I rail against the tech press on my podcast (Thank You For Your Servers) because I see an insidious “Left” worldview taking hold like the pathological zeitgeist it is. I remember when Venture Capitalist and the swashbuckling entrepreneur they funded were lionized. Was this healthy? Not entirely, but at least they were honest in that bias and awe. Now the pendulum has swung leftward ideologically and it’s just gotten embarrassing transparent. Bulwarks against this trend of “gotcha” tech Journalism (really activism) are Balaji S. Srinivasan and Jason Calacanis. Both are men I respect for their respective business acumen and insights. Both these men have called out the current crop of the tech press for their questionable ethics (or lack thereof here and here). Details and links to the latest dust up between the Tech VC class and the tech press were chronicled on Axios.

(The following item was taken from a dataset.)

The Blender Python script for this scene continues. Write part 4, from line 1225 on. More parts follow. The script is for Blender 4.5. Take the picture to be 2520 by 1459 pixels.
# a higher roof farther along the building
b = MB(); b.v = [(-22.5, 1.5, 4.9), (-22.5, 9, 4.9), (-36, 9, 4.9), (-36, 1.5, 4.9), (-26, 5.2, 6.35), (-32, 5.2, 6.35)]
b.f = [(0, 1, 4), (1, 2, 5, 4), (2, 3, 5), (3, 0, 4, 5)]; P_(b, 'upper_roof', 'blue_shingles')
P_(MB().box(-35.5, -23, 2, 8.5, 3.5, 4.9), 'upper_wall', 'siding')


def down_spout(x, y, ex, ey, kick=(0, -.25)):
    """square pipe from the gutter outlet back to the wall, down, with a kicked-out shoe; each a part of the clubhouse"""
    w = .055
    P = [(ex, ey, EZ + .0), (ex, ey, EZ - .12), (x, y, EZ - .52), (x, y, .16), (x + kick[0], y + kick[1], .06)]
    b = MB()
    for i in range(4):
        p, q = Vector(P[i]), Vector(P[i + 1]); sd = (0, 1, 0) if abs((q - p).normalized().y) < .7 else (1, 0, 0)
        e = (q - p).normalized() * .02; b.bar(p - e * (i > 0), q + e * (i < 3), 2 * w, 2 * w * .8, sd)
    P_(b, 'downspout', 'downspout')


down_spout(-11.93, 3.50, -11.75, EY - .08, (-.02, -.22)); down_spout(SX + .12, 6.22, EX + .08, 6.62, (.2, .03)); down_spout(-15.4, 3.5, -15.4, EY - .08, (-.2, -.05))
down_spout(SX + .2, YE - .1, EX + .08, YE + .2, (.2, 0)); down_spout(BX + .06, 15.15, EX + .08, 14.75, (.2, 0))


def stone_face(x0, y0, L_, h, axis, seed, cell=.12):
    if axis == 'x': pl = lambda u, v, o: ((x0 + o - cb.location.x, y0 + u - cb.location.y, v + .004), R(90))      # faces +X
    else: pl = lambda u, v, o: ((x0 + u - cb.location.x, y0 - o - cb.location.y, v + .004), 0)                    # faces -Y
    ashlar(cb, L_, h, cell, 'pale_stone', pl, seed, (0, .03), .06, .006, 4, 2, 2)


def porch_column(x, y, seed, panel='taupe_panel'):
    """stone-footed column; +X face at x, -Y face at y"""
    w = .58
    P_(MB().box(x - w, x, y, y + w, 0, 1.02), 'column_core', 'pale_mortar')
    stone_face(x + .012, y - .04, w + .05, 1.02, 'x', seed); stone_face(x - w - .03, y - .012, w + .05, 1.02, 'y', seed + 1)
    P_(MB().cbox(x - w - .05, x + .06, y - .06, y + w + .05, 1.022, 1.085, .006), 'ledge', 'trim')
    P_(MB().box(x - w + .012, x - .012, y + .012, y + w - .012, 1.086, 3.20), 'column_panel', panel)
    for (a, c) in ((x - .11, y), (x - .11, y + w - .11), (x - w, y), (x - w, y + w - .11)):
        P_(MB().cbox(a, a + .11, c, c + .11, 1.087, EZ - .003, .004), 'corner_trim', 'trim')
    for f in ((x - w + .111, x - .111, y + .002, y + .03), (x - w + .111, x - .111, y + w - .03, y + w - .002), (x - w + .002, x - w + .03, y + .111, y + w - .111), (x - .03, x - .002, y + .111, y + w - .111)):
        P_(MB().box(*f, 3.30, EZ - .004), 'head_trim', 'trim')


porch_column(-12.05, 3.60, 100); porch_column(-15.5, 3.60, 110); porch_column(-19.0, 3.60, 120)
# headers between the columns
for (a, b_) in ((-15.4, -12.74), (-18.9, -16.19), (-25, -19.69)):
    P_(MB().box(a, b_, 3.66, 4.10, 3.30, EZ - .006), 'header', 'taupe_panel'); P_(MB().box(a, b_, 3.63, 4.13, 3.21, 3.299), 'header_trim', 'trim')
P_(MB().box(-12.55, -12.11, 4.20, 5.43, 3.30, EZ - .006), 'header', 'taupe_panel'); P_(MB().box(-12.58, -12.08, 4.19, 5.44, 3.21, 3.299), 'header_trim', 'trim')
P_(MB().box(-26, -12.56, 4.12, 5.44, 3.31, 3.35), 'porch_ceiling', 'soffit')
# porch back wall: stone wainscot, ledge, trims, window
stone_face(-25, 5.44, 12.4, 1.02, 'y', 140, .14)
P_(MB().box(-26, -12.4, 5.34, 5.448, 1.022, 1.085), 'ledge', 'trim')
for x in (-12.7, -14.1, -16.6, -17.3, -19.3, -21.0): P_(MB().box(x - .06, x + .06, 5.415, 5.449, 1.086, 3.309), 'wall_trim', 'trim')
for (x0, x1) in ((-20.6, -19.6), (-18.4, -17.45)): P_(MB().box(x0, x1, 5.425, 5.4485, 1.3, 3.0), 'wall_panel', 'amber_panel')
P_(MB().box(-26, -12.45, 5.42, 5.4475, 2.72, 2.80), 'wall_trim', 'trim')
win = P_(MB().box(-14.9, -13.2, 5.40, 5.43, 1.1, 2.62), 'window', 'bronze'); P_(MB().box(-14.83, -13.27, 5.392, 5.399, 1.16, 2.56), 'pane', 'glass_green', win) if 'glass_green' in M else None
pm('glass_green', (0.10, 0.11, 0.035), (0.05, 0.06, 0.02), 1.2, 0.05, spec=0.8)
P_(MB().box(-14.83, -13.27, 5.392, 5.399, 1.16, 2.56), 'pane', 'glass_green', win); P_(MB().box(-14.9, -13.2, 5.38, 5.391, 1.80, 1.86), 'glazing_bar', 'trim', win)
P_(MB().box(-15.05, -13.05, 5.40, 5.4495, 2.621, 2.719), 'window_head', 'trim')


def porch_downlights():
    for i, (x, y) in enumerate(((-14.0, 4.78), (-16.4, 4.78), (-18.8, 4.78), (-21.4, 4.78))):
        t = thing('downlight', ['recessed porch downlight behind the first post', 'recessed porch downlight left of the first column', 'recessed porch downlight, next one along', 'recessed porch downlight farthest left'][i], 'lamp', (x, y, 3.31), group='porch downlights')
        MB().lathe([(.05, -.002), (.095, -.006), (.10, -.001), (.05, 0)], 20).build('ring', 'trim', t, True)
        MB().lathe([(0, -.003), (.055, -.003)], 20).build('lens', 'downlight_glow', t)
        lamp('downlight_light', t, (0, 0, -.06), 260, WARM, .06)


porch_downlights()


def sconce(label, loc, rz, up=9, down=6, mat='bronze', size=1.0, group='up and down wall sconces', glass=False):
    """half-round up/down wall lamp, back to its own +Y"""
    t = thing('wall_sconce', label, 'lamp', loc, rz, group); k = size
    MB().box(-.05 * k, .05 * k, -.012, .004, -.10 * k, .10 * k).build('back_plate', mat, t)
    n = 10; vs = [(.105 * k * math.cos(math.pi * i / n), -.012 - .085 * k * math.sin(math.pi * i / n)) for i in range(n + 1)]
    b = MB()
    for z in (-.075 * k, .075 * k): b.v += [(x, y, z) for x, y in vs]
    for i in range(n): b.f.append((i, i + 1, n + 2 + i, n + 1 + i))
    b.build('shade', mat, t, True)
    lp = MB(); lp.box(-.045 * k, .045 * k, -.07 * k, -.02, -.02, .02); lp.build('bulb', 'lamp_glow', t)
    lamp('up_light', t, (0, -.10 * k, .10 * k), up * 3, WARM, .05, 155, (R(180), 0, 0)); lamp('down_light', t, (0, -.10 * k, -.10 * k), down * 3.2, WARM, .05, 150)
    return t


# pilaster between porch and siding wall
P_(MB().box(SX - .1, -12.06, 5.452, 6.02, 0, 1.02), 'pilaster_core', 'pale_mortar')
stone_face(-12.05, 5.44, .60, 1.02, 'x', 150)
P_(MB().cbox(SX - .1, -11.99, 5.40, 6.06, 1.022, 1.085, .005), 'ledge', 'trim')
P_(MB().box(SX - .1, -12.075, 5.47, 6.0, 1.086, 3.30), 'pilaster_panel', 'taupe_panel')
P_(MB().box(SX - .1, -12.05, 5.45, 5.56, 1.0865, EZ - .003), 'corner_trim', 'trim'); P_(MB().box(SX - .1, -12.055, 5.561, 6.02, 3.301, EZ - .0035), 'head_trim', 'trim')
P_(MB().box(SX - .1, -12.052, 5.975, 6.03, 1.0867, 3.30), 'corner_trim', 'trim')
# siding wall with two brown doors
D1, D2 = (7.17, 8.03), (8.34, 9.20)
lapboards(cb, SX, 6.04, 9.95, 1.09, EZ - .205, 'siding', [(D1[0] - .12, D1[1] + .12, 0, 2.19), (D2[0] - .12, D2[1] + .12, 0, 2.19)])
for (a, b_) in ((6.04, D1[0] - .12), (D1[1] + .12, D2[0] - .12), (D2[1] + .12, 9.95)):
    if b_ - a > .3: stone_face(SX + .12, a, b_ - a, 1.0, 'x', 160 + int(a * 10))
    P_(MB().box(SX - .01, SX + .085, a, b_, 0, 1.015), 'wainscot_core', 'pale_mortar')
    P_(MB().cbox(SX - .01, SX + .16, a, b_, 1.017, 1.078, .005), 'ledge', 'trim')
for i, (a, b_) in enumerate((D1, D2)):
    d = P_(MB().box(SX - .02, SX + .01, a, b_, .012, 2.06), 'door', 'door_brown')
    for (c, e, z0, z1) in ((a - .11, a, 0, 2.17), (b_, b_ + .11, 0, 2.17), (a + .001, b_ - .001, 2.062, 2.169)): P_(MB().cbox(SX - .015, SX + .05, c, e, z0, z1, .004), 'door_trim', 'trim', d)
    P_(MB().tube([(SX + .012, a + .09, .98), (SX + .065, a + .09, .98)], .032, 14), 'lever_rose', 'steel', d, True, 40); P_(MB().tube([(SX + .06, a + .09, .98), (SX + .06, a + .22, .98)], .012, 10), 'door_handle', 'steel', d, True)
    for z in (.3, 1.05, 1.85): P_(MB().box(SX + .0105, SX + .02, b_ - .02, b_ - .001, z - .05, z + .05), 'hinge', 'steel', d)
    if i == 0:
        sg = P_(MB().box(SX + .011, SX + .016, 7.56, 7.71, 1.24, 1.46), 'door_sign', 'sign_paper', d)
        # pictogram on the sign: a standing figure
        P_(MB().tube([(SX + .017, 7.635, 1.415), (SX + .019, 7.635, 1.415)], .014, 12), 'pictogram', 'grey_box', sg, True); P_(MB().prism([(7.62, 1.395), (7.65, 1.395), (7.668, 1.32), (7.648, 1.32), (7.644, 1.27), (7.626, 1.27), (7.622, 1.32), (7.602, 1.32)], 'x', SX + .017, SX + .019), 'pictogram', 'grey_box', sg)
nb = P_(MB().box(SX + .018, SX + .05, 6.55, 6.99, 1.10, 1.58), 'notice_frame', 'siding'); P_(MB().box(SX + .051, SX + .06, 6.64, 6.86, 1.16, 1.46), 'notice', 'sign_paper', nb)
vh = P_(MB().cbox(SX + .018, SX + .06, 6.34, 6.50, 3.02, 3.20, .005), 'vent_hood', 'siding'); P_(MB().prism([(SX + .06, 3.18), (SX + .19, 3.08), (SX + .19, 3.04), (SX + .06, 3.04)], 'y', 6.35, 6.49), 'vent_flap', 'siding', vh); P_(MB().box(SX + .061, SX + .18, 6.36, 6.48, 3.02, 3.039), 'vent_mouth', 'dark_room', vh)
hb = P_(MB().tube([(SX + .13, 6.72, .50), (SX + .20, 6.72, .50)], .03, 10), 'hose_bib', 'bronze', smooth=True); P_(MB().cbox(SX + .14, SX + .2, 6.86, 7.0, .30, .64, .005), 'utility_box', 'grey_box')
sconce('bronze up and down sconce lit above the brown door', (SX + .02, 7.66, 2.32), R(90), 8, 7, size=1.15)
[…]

Because of episodes like this, the detente between the tech press and the Venture capitalists class has broken down. Exacerbated by the fact that the tech industry has begun to eat the traditional press and medias life blood (audiences and the advertising revenue they bring). Going so far as to blame the Tech Industries as a whole, who have historically been free Market leaning, activities as the chief culprit for all of society’s ills and threatening Democratic institutions.  Something for which the Press seems to think they have had no culpability in themselves. 

I, for one,  am glad that the mask is coming off. But at the same time it saddens me that the industry I love has been infiltrated by generation of “Journalist” who seemingly have no technical knowledge about what it takes to build the companies they write about and aren’t at all enthusiast.  They don’t believe in the markets that create these companies nor the industries these companies enable. They focus too much on the human interest stories of suffering and not on the human empowering stories of technology. No industry is the last 25 years has been more of a force for good. We should no doubt chronicle the displacement and disruption but let us have a story or two that puts some of this angst in perspective.